• **Aim of the exercise**: Begin at the first line of the data and copy each line through the one containing "else: box('service_box_line', 'line_red', xa", that line included, with no pictures.

• **Information shown**:
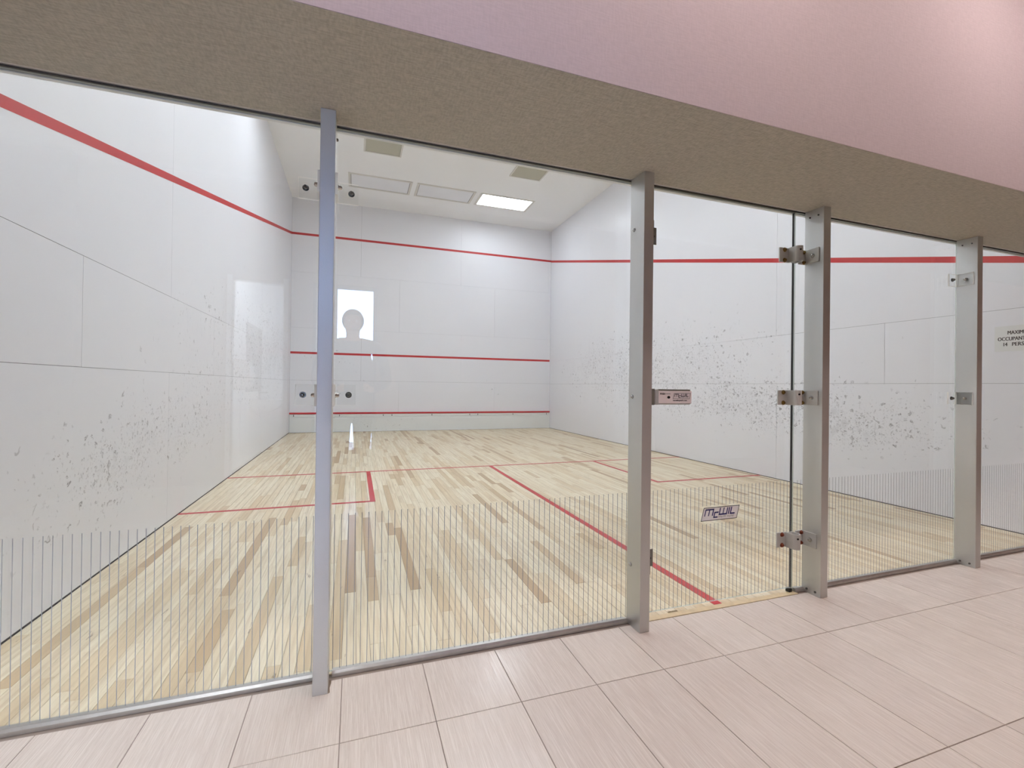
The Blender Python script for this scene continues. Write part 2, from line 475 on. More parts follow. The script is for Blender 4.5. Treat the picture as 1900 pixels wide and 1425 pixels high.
# ---- painted floor lines
SYL, BYL, BXL, LW = 4.279, 2.702, 1.591, 0.05
Z0, Z1 = 0.0004, 0.0010
box('short_line', 'line_red', 0.002, W - 0.002, SYL - LW / 2, SYL + LW / 2, Z0, Z1, floor)
box('half_court_line', 'line_red', W / 2 - LW / 2, W / 2 + LW / 2, 0.004, SYL - LW / 2, Z0, Z1, floor)
for sgn in (0, 1):
    xa = BXL if sgn == 0 else W - BXL
    box('service_box_line', 'line_red', xa - LW / 2, xa + LW / 2, BYL - LW / 2, SYL - LW / 2, Z0, Z1, floor)
    if sgn == 0: box('service_box_line', 'line_red', 0.002, xa - LW / 2, BYL - LW / 2, BYL + LW / 2, Z0, Z1, floor)
    else: box('service_box_line', 'line_red', xa + LW / 2, W - 0.002, BYL - LW / 2, BYL + LW / 2, Z0, Z1, floor)

# ---- panelled walls (2.44 m boards, joints staggered course by course)
def joints(start, end, offs, step=2.44):
    r = [start]; q = offs
    while q < end - 0.05:
        if q > start + 0.05: r.append(q)
        q += step
    r.append(end); return r
SG = 0.0011          # half the joint width
def wall_boards(parent, mat, courses, mk):
    for (z0, z1, js) in courses:
        for a, b in zip(js[:-1], js[1:]):
            mk(a + SG, b - SG, z0 + SG, z1 - SG)
side_courses = [(0.006, 1.205, joints(0.0, L, 2.455)), (1.205, 1.815, joints(0.0, L, 1.215)), (1.815, H, joints(0.0, L, 2.47, 4.88))]
front_courses = [(0.006, 1.21, joints(0.0, W, 2.43)), (1.21, 2.42, joints(0.0, W, 1.54)), (2.42, 3.70, joints(0.0, W, 2.42)), (3.70, H, joints(0.0, W, 1.51))]
wall_l = tag(box('wall_left', 'seam_dark', -0.2, -0.012, 0.121, L + 0.2, -0.08, H + 0.1), kind='structure')
wall_boards(wall_l, 'paint_left', side_courses, lambda a, b, c, d: box('wall_panel', 'paint_left', -0.014 if a > 0.15 else -0.0004, 0.0, a, b, c, d, wall_l, bevel=0.0002))
wall_r = tag(box('wall_right', 'seam_dark', W + 0.012, W + 0.2, 0.121, L + 0.2, -0.08, H + 0.1), kind='structure')
wall_boards(wall_r, 'paint_right', side_courses, lambda a, b, c, d: box('wall_panel', 'paint_right', W, W + (0.014 if a > 0.15 else 0.0004), a, b, c, d, wall_r, bevel=0.0002))
wall_f = tag(box('wall_front', 'seam_dark', -0.012, W + 0.012, L + 0.012, L + 0.2, -0.08, H + 0.1), kind='structure')
wall_boards(wall_f, 'paint_front', front_courses, lambda a, b, c, d: box('wall_panel', 'paint_front', a, b, L, L + 0.014, c, d, wall_f, bevel=0.0002))
# red lines on the walls (paint, half a millimetre proud)
zo = lambda y: 2.147 + 0.2535 * y
hw = 0.028
for (pa, x0, x1) in ((wall_l, 0.0001, 0.0009), (wall_r, W - 0.0009, W - 0.0001)):
    MB().prism([(0.0, zo(0) - hw), (L - 0.001, zo(L) - hw), (L - 0.001, zo(L) + hw), (0.0, zo(0) + hw)], 0, x0, x1).build('out_line', 'line_red', pa)
box('out_line', 'line_red', 0.001, W - 0.001, L - 0.0009, L - 0.0001, 4.552, 4.604, wall_f)
box('service_line', 'line_red', 0.004, W - 0.012, L - 0.0009, L - 0.0001, 1.815, 1.865, wall_f)

# ---- the tin along the foot of the front wall
tin = empty('tin_board', (W / 2, L - 0.02, 0))
tag(tin, 'low white metal tin board with red top along the front wall', 'tin')
MB().prism([(L - 0.035, 0.004), (L - 0.001, 0.004), (L - 0.001, 0.352), (L - 0.022, 0.352), (L - 0.030, 0.30), (L - 0.035, 0.06)], 0, 0.006, W - 0.006).build('sounding_board', 'paint_tin', tin)
box('upper_strip', 'paint_tin', 0.006, W - 0.006, L - 0.030, L - 0.001, 0.356, 0.420, tin, bevel=0.002)
box('top_rail', 'tin_red', 0.003, W - 0.003, L - 0.040, L - 0.001, 0.424, 0.462, tin, bevel=0.005)
box('foot_strip', 'frame_white', 0.006, W - 0.006, L - 0.048, L - 0.036, 0.004, 0.026, tin, bevel=0.002)
for xx in (0.094, 1.076, 2.069, 2.272, 3.245, 4.218, 4.434, 5.398, 6.367):
    box('slot', 'black', xx - 0.007, xx + 0.007, L - 0.0325, L - 0.0295, 0.370, 0.408, tin)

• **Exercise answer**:
The Blender Python script for this scene continues. Write part 2, from line 475 on. More parts follow. The script is for Blender 4.5. Treat the picture as 1900 pixels wide and 1425 pixels high.
# ---- painted floor lines
SYL, BYL, BXL, LW = 4.279, 2.702, 1.591, 0.05
Z0, Z1 = 0.0004, 0.0010
box('short_line', 'line_red', 0.002, W - 0.002, SYL - LW / 2, SYL + LW / 2, Z0, Z1, floor)
box('half_court_line', 'line_red', W / 2 - LW / 2, W / 2 + LW / 2, 0.004, SYL - LW / 2, Z0, Z1, floor)
for sgn in (0, 1):
    xa = BXL if sgn == 0 else W - BXL
    box('service_box_line', 'line_red', xa - LW / 2, xa + LW / 2, BYL - LW / 2, SYL - LW / 2, Z0, Z1, floor)
    if sgn == 0: box('service_box_line', 'line_red', 0.002, xa - LW / 2, BYL - LW / 2, BYL + LW / 2, Z0, Z1, floor)
    else: box('service_box_line', 'line_red', xa + LW / 2, W - 0.002, BYL - LW / 2, BYL + LW / 2, Z0, Z1, floor)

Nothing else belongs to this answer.